§ **Provided data**
..........

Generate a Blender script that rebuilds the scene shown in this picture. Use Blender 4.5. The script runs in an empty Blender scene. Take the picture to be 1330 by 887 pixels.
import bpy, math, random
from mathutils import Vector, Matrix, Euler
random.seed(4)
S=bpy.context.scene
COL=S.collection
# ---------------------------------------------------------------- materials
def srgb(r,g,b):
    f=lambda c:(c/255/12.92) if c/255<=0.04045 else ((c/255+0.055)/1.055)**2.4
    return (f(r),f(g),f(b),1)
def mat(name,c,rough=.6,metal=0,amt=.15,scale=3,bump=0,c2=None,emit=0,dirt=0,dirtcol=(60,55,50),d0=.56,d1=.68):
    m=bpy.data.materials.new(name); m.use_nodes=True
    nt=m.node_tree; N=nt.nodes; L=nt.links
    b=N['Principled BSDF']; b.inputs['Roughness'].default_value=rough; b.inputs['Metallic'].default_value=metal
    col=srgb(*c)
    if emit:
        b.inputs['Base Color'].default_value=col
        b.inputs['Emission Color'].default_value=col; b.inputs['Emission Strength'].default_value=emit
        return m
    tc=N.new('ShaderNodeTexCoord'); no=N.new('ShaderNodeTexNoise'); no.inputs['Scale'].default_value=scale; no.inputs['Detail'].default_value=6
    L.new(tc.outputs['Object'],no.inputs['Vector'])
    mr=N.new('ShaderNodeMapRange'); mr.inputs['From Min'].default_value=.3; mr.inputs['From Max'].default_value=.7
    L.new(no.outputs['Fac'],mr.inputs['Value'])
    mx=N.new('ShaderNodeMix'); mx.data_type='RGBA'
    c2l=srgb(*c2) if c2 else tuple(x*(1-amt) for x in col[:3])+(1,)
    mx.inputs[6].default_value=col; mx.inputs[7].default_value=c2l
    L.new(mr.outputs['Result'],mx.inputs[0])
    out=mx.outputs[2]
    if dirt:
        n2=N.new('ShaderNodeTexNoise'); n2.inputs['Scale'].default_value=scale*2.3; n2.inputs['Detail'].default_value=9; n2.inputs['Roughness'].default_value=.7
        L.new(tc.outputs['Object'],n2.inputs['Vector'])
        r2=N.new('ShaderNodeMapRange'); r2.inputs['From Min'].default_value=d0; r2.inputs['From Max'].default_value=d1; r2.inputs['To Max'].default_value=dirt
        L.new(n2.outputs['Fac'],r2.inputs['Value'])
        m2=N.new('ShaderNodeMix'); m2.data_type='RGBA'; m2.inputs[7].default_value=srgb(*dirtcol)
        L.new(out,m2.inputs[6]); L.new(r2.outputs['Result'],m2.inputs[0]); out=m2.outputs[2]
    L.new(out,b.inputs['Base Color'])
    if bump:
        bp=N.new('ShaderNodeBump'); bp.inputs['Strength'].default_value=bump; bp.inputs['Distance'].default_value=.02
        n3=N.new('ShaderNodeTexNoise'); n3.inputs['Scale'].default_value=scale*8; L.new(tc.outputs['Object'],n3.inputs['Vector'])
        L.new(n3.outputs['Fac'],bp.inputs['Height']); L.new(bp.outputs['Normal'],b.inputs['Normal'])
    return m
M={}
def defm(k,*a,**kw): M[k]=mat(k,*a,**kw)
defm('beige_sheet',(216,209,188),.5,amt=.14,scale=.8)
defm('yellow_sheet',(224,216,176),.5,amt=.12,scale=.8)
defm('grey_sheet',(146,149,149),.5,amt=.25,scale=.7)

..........

§ **Written instruction**
Make an exact copy of the data above.

§ **Exercise output**
Generate a Blender script that rebuilds the scene shown in this picture. Use Blender 4.5. The script runs in an empty Blender scene. Take the picture to be 1330 by 887 pixels.
import bpy, math, random
from mathutils import Vector, Matrix, Euler
random.seed(4)
S=bpy.context.scene
COL=S.collection
# ---------------------------------------------------------------- materials
def srgb(r,g,b):
    f=lambda c:(c/255/12.92) if c/255<=0.04045 else ((c/255+0.055)/1.055)**2.4
    return (f(r),f(g),f(b),1)
def mat(name,c,rough=.6,metal=0,amt=.15,scale=3,bump=0,c2=None,emit=0,dirt=0,dirtcol=(60,55,50),d0=.56,d1=.68):
    m=bpy.data.materials.new(name); m.use_nodes=True
    nt=m.node_tree; N=nt.nodes; L=nt.links
    b=N['Principled BSDF']; b.inputs['Roughness'].default_value=rough; b.inputs['Metallic'].default_value=metal
    col=srgb(*c)
    if emit:
        b.inputs['Base Color'].default_value=col
        b.inputs['Emission Color'].default_value=col; b.inputs['Emission Strength'].default_value=emit
        return m
    tc=N.new('ShaderNodeTexCoord'); no=N.new('ShaderNodeTexNoise'); no.inputs['Scale'].default_value=scale; no.inputs['Detail'].default_value=6
    L.new(tc.outputs['Object'],no.inputs['Vector'])
    mr=N.new('ShaderNodeMapRange'); mr.inputs['From Min'].default_value=.3; mr.inputs['From Max'].default_value=.7
    L.new(no.outputs['Fac'],mr.inputs['Value'])
    mx=N.new('ShaderNodeMix'); mx.data_type='RGBA'
    c2l=srgb(*c2) if c2 else tuple(x*(1-amt) for x in col[:3])+(1,)
    mx.inputs[6].default_value=col; mx.inputs[7].default_value=c2l
    L.new(mr.outputs['Result'],mx.inputs[0])
    out=mx.outputs[2]
    if dirt:
        n2=N.new('ShaderNodeTexNoise'); n2.inputs['Scale'].default_value=scale*2.3; n2.inputs['Detail'].default_value=9; n2.inputs['Roughness'].default_value=.7
        L.new(tc.outputs['Object'],n2.inputs['Vector'])
        r2=N.new('ShaderNodeMapRange'); r2.inputs['From Min'].default_value=d0; r2.inputs['From Max'].default_value=d1; r2.inputs['To Max'].default_value=dirt
        L.new(n2.outputs['Fac'],r2.inputs['Value'])
        m2=N.new('ShaderNodeMix'); m2.data_type='RGBA'; m2.inputs[7].default_value=srgb(*dirtcol)
        L.new(out,m2.inputs[6]); L.new(r2.outputs['Result'],m2.inputs[0]); out=m2.outputs[2]
    L.new(out,b.inputs['Base Color'])
    if bump:
        bp=N.new('ShaderNodeBump'); bp.inputs['Strength'].default_value=bump; bp.inputs['Distance'].default_value=.02
        n3=N.new('ShaderNodeTexNoise'); n3.inputs['Scale'].default_value=scale*8; L.new(tc.outputs['Object'],n3.inputs['Vector'])
        L.new(n3.outputs['Fac'],bp.inputs['Height']); L.new(bp.outputs['Normal'],b.inputs['Normal'])
    return m
M={}
def defm(k,*a,**kw): M[k]=mat(k,*a,**kw)
defm('beige_sheet',(216,209,188),.5,amt=.14,scale=.8)
defm('yellow_sheet',(224,216,176),.5,amt=.12,scale=.8)
defm('grey_sheet',(146,149,149),.5,amt=.25,scale=.7)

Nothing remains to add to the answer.